Exercise directions: Find the lines with "that" in them and copy them out.

Dataset excerpt:
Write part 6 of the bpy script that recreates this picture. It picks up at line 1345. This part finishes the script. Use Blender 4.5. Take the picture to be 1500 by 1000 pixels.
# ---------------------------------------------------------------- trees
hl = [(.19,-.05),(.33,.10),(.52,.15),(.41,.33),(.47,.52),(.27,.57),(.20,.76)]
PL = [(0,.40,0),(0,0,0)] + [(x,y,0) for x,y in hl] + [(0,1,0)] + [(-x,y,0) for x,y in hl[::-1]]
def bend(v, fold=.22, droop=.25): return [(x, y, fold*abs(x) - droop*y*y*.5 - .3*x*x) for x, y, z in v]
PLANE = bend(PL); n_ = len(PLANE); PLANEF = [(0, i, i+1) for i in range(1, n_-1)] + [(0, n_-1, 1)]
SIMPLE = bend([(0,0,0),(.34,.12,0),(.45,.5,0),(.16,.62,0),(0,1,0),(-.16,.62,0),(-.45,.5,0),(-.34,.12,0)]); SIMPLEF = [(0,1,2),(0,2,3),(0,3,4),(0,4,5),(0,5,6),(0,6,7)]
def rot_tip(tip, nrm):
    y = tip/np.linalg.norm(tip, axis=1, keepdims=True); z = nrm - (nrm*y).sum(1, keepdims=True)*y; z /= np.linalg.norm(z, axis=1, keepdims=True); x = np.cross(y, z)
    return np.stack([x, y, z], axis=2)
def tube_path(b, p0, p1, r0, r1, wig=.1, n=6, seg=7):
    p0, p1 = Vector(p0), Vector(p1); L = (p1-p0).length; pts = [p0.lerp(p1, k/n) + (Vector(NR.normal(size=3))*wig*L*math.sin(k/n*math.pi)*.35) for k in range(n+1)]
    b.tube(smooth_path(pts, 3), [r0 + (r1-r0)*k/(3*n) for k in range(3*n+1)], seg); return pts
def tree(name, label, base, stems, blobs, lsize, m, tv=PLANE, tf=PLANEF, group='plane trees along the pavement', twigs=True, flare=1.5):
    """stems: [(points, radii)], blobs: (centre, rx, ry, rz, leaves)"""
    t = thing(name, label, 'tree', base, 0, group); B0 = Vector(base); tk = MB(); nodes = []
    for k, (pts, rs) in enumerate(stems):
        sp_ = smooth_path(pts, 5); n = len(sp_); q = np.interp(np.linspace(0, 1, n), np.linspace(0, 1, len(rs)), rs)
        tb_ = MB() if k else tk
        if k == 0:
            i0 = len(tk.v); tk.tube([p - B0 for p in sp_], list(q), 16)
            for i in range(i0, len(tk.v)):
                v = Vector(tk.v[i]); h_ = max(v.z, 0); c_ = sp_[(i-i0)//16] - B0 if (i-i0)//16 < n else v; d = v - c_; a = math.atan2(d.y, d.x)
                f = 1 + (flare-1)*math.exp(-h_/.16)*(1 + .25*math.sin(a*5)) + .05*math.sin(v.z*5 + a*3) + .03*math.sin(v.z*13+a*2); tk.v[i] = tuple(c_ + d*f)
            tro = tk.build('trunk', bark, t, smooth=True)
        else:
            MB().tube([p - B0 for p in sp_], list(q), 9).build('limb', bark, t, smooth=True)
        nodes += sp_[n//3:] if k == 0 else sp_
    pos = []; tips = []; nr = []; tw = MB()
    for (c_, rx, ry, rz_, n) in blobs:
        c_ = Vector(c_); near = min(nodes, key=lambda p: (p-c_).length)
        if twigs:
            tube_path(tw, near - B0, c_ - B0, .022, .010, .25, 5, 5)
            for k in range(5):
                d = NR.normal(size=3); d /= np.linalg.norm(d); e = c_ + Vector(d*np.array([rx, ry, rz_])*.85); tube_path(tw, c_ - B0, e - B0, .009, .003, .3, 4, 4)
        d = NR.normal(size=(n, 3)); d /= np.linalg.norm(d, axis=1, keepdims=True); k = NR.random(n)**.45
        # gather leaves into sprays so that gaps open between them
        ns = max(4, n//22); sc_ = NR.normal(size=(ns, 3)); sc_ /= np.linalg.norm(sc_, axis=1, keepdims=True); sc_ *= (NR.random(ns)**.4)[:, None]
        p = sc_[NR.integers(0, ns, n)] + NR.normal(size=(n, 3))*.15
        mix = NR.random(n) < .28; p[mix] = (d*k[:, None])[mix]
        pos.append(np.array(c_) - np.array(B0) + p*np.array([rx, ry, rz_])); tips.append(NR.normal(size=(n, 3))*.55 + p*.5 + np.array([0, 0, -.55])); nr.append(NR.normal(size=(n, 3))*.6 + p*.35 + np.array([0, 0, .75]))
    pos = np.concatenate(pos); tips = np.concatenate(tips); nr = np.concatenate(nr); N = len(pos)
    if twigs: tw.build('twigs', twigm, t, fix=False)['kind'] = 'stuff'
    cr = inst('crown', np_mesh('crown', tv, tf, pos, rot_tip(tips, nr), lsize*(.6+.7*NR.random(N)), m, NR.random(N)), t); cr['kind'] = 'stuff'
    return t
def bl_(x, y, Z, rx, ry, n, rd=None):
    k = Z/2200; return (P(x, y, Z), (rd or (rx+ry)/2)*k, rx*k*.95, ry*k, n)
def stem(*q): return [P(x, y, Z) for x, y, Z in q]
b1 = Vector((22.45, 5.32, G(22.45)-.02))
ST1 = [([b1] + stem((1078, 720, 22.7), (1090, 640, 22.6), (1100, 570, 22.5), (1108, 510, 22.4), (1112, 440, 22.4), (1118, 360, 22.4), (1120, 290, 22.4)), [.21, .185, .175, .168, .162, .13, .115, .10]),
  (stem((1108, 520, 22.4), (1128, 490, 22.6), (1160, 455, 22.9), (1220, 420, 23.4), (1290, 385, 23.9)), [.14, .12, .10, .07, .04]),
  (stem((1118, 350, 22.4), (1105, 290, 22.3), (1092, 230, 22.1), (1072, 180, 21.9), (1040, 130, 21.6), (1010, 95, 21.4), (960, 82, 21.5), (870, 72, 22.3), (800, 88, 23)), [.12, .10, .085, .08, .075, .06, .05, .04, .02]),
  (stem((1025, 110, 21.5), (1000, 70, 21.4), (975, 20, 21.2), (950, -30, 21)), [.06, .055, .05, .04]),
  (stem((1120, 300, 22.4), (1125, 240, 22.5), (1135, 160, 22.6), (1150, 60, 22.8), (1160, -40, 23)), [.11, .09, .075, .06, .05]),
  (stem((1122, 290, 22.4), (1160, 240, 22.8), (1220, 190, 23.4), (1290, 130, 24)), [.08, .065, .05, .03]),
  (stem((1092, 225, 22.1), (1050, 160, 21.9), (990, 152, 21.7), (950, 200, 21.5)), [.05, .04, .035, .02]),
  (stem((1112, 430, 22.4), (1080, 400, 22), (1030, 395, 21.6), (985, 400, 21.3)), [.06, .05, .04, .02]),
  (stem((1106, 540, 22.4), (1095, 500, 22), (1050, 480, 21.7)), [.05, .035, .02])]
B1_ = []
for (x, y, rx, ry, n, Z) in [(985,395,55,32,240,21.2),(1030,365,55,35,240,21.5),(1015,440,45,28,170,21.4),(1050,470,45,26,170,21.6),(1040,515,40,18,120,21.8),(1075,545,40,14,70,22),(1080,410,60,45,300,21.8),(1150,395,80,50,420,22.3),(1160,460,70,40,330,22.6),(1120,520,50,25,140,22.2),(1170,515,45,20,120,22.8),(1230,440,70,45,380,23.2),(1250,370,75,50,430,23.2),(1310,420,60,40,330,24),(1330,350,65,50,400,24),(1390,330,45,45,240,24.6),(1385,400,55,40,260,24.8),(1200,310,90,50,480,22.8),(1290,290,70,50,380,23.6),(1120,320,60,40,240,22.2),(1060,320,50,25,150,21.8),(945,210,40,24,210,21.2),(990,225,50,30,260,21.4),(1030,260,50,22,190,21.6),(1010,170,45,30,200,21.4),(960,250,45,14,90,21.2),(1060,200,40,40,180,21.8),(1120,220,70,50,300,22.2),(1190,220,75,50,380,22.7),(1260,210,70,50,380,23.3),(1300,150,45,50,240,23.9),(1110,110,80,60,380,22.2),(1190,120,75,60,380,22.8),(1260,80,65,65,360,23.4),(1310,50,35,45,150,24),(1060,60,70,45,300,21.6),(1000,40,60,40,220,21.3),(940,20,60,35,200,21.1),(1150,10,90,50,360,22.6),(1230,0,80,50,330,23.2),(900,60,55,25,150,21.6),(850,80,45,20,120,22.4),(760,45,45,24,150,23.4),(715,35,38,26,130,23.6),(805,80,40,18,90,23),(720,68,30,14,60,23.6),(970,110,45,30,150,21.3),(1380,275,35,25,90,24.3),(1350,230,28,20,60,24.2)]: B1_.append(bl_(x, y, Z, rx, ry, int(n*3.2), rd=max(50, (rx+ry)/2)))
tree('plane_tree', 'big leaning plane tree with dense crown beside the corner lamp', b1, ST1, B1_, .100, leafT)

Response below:
Write part 6 of the bpy script that recreates this picture. It picks up at line 1345. This part finishes the script. Use Blender 4.5. Take the picture to be 1500 by 1000 pixels.
        # gather leaves into sprays so that gaps open between them